Iran's attacks on human rights lawyers
December 21, 2010 | By Gissou Nia, Special to CNN
Starting this week, several of Iran’s most prominent women’s rights activists, including Nobel Peace Prize laureate Shirin Ebadi, will stage a sit-in in front of the U.N. Human Rights Council offices in Geneva, Switzerland, to protest Iran’s imprisonment of their colleague Nasrin Sotoudeh.
Iranian authorities arrested Sotoudeh, one of Iran’s most well-known criminal defense attorneys, on September 4 for a range of “security” offenses, including her legal representation of Ebadi.
She has spent months in solitary confinement and has waged a hunger strike that has seriously debilitated her and made her husband, friends and colleagues fear for her life. The Iranian legal system, whose injustices Sotoudeh fearlessly championed against during the course of her career, has cruelly denied her the ultimate legal right: a fair trial.
Sadly, Iran’s attack on Sotoudeh is not unique. In the past year, the arrests of defense attorneys who represent repressed minorities, opposition figures and other targeted people have spiked alarmingly. The Iranian government, which seeks to suppress human rights progress, finds lawyers such as Sotoudeh compelling targets.
Since the 2009 election in Iran, the focus has sharpened on the country’s human rights situation. But the deterioration in human rights in Iran began much earlier. One of the most salient features of the government’s tactics has been its continued and intense targeting of criminal defense lawyers who represent defendants in politically motivated cases.
During the presidency of Mohammad Khatami, Iran introduced human rights reforms, albeit limited, that were unprecedented since the Iranian Revolution. Although significant problems persisted, this period was characterized by the growth of a more independent press, the creation of nongovernmental organizations and increased transparency.
Since the election of President Mahmoud Ahmadinejad in 2005, however, much of this progress has been repealed. Newspapers and NGOs were censored and shut down. As the repressive government under Ahmadinejad methodically rolled out its campaign of suppression of civil society, lawyers continued to challenge the government in the only remaining legal forum: the courts.
Iran’s human rights lawyers worked tirelessly, despite severe limits to representing their clients. Those working on politically motivated cases are often barred from speaking with or visiting their clients until the date of trial. They also are denied copies of documents in evidence and are seldom provided with a written verdict in their client’s trial from which to construct a proper appeal.

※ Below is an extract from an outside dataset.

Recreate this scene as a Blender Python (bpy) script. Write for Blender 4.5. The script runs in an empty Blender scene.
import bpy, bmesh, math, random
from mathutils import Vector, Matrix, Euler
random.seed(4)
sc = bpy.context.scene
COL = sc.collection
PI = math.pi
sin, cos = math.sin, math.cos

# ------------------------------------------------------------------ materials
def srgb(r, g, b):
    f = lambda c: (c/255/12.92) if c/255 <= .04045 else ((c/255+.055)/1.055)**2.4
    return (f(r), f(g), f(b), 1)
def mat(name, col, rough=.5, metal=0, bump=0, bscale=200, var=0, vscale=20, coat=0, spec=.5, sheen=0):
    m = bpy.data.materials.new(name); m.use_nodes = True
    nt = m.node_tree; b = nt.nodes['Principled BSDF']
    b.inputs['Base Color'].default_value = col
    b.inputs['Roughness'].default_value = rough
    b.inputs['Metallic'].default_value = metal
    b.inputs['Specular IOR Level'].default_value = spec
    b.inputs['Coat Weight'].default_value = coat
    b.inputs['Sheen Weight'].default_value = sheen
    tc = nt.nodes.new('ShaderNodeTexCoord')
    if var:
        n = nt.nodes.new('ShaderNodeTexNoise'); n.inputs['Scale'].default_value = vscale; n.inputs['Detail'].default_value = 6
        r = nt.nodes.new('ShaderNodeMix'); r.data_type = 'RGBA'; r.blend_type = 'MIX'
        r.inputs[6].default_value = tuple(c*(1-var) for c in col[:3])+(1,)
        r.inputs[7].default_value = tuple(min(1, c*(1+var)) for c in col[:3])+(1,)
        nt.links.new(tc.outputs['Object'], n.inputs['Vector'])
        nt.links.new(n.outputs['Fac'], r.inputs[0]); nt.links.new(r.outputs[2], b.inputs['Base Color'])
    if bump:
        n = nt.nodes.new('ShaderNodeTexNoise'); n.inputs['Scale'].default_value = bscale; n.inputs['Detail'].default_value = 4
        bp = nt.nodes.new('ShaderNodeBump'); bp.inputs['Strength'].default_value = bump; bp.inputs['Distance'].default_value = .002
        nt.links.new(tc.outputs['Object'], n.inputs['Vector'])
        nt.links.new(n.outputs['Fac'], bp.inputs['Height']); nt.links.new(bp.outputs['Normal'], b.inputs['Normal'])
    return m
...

Despite these restrictions, the advocacy efforts of these attorneys provided a means to secure human rights gains. Savvy lawyers who were familiar with the system could mitigate punishment for their clients by securing lower sentences or avoiding an execution sentence on death penalty cases.Although these advocates worked within the system, they became the direct targets of the government.
As journalists, bloggers, activists, academics, unionists and others who work to combat human rights abuses were deemed “anti-revolutionaries” and tried in “Revolutionary” courts by the Iranian government, their legal counsels were correspondingly labeled as opposition. Sometimes, they were considered accomplices to the alleged illegal activities of their clients.
Following the disputed June 2009 election, in which hundreds of members of perceived government opposition were rounded up by Iranian authorities, the risks to lawyers dramatically increased.
Although representation of clients on politically motivated cases previously placed an attorney’s legal career in jeopardy, now performance of these services placed lawyers in personal jeopardy.
Prominent criminal defense lawyers, including Abdolfattah Soltani, Shadi Sadr and Mohammad Ali Dadkhah, were arrested in increasing numbers and forced to terminate their legal representation of human rights and civil activists detained during the post-election unrest.
In recent months, the arrest, imprisonment and sentencing of lawyers on prominent case files including Sotoudeh, Houtan Kian, Mohammad Seifzadeh and others demonstrate that the Iranian government’s targeting of lawyers shows no sign of abating.
Today, Iran is not alone in government-sanctioned attacks on lawyers. Targeting lawyers is often a catalyst for larger-scale repression.
In 2009 and 2010, governmental representatives in China, Kenya, India, Vietnam, Syria and Russia targeted human rights lawyers so as to eliminate any degree of independence that could undermine centralized authority.
This trend is dangerous, because history shows that an independent judiciary and its lawyers often function as the last refuge for the protection of human rights in civil society. Without legal recourse, the human rights situation in a country declines rapidly. In Zimbabwe, the subversion of the judicial system and targeting of human rights lawyers early this decade prompted the swift regression of human rights.
The attack on independent lawyers in Iran is the latest demonstration of this disturbing pattern. Though small in number, lawyers play a major role in promoting accountability for human rights.
As Sotoudeh’s colleagues stage their sit-in in Geneva, the international community should commit itself to protecting lawyers in Iran from arrest and imprisonment — or risk the people of Iran having their last defenses stripped from them.
The opinions in this commentary are solely those of Gissou Nia.